Can you be a Liberal hold religious views? Well you must be able to as there seem to be many people out there who do. Anyway one of the significant strands of liberalism comes from ‘Chapel Liberals’ and Methodism. I am sure my dear old Mum was a Chapel Liberal and I personally know many Lib Dem’s who hold strong religious views and I count them as my friends.

The crunch issue as I see it is this. As a Liberal your guiding light is the rights of others and your being willing to stand up for those rights even when you personally do not subscribe to them. That’s what Tim Farron tried to do, that’s why he stood up for LGBT rights even though his religion was seemingly telling him otherwise. His problem was being unable to publicly reconcile his liberalism and religion when the contradictions were put to him by the media. And once he had shown weakness the first time he was asked about the matter it was always going to be where the media homed in.

Were the media involved in bullying and intimidation? Yes of course they were, indeed they were acting as though they were from the 1950’s and steeped in intolerance with more than a hint of the Spanish Inquisition thrown in for good (or is that bad) measure. It’s as though Farron were being treated as a criminal for holding religious and political views, it’s a sad reflection on our reactionary media and the intolerant times we live in.

Yes of course opposition politicians also exploited Tim’s inability to answer straight forward questions on the potential conflict between his religion and his liberalism. I picked up what I viewed to be political trolling comments on this very matter.

Brexit has split us very deeply because it has brought back into focus views that people used to be ashamed of talking about – racism, intolerance, homophobia, etc. Farron in my view became a victim of that new intolerant culture and it shames our society greatly.

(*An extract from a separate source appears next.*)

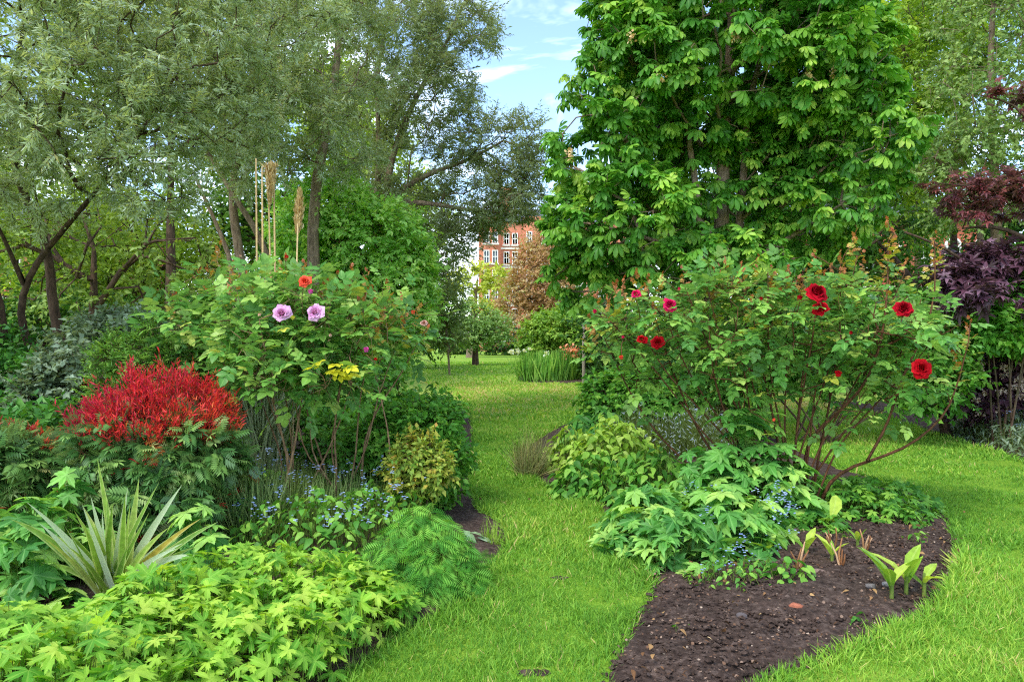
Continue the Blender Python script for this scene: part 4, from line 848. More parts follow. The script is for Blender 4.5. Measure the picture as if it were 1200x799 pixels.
rose('large rose bush with dark red double flowers in the right bed', 925, D, RR,
     [(ground_line(938, 5.6, (942, 560, 5.6), (945, 513, 5.55), (989, 479, 5.4), (1016, 449, 5.3), (1033, 405, 5.3), (1041, 334, 5.35), (1041, 282, 5.4)), .017, .005),
      (ground_line(955, 5.5, (972, 557, 5.4), (1015, 540, 5.25), (1059, 528, 5.2), (1087, 506, 5.15), (1111, 486, 5.15), (1125, 440, 5.2), (1135, 400, 5.2)), .016, .004),
      (line((1016, 540, 5.25), (1043, 493, 5.3), (1057, 439, 5.3), (1090, 381, 5.35), (1097, 320, 5.4), (1095, 285, 5.4)), .011, .004),
      (ground_line(925, 5.7, (915, 540, 5.7), (905, 480, 5.7), (890, 420, 5.7), (880, 350, 5.7)), .013, .004),
      (ground_line(910, 5.6, (880, 550, 5.6), (855, 500, 5.5), (835, 440, 5.4), (830, 370, 5.4)), .013, .004),
      (ground_line(900, 5.7, (855, 560, 5.7), (815, 500, 5.7), (790, 440, 5.7), (770, 380, 5.6), (760, 345, 5.6)), .013, .004),
      (ground_line(880, 5.8, (830, 565, 5.8), (770, 510, 5.8), (735, 455, 5.9), (710, 400, 5.9)), .012, .004),
      (ground_line(930, 5.5, (930, 540, 5.5), (938, 470, 5.4), (952, 400, 5.3), (958, 350, 5.3)), .012, .004),
      (ground_line(948, 5.6, (960, 530, 5.6), (975, 460, 5.6), (985, 380, 5.6), (985, 310, 5.6)), .011, .004)] +
     [(ground_line(U(878, 962), 5.5 + U(-.2, .3), (915 + (x_ - 915) * .35 + U(-12, 12), 520, 5.5), (915 + (x_ - 915) * .75 + U(-12, 12), 430, 5.5), (x_, y_, 5.5 + U(-.4, .4))), .0095, .003) for x_, y_ in ((700, 360), (730, 345), (768, 340), (800, 330), (828, 335), (850, 320), (872, 325), (900, 318), (922, 330), (960, 318), (985, 330), (1005, 300), (1060, 320), (1080, 350), (1110, 380))],
     440, [(958, 342, 14.5, R_RED, 'open', 4.95), (937, 349, 6, R_RED, 'bud', 5.0), (961, 361, 10, R_SCAR, 'open', 5.05), (1059, 361, 12, R_RED, 'open', 4.95), (1080, 431, 12.5, R_SCAR, 'face', 4.9), (982, 438, 7, R_SCAR, 'bud', 4.95), (997, 390, 4, R_RED, 'bud', 5.0), (892, 350, 4, R_RED, 'bud', 5.1),
           (745, 344, 7, R_MAG, 'open', 5.3), (785, 357, 9.5, R_MAG, 'open', 5.2), (771, 401, 9, R_SCAR, 'face', 5.2), (752, 397, 7, R_SCAR, 'open', 5.25), (728, 419, 4.5, R_COR, 'bud', 5.3), (697, 365, 4.5, R_MAG, 'bud', 5.5), (796, 339, 4, R_MAG, 'bud', 5.4), (730, 395, 3.5, R_MAG, 'bud', 5.4), (907, 492, 3.5, R_COR, 'bud', 5.0)],
     [(835, 316, 5.5), (850, 308, 5.4), (868, 314, 5.5), (905, 326, 5.4), (925, 318, 5.5), (945, 322, 5.6), (975, 312, 5.5), (1012, 300, 5.5), (775, 326, 5.4), (745, 322, 5.6), (720, 338, 5.7), (1041, 262, 5.35), (1047, 275, 5.3), (1003, 272, 5.5), (955, 300, 5.6), (888, 305, 5.6), (1033, 300, 5.5), (1000, 282, 5.6), (985, 300, 5.6), (1095, 278, 5.4), (1090, 300, 5.5), (960, 318, 5.7), (920, 322, 5.7), (870, 318, 5.7), (845, 316, 5.6), (830, 330, 5.5), (862, 330, 5.6), (815, 345, 5.5), (935, 330, 5.6), (1137, 378, 5.2), (730, 330, 5.7), (760, 328, 5.6), (700, 345, 5.9), (1060, 310, 5.5), (1000, 330, 5.4), (800, 318, 5.7), (690, 375, 5.9), (1120, 410, 5.2), (765, 355, 5.3), (905, 318, 5.6)],
     .118, CANE, 'rose bushes')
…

One last thing, the schism on the left of British politics is not actually so much about policy but about libertarian versus authoritarian approaches. In general terms socialism is more authoritarian and liberalism is obviously libertarian. Tell you what is good for you as opposed to giving you the facts to make your own mind up you could say. Quite obviously our society is by its nature these days far more authoritarian and less libertarian. I hope it goes without saying that Conservatism is also authoritarian.

Authoritarian societies don’t tolerate differences from the norm and the norm is usually set by the ruling classes. Farron is, like many Liberals before him and those who will follow him, too libertarian to be tolerated by a media and a political establishment that see most things very black and white, right and wrong.

Don’t look upon Farron as someone you liked or disliked in party political terms, look upon him as someone our society showed the door to because he was not conforming to the norms as interpreted by the media and the establishmnet. Then look at other minorities and think about them too, who will be next?

Oh yes and Farron stood in 2017 General Election on a policy of tolerance!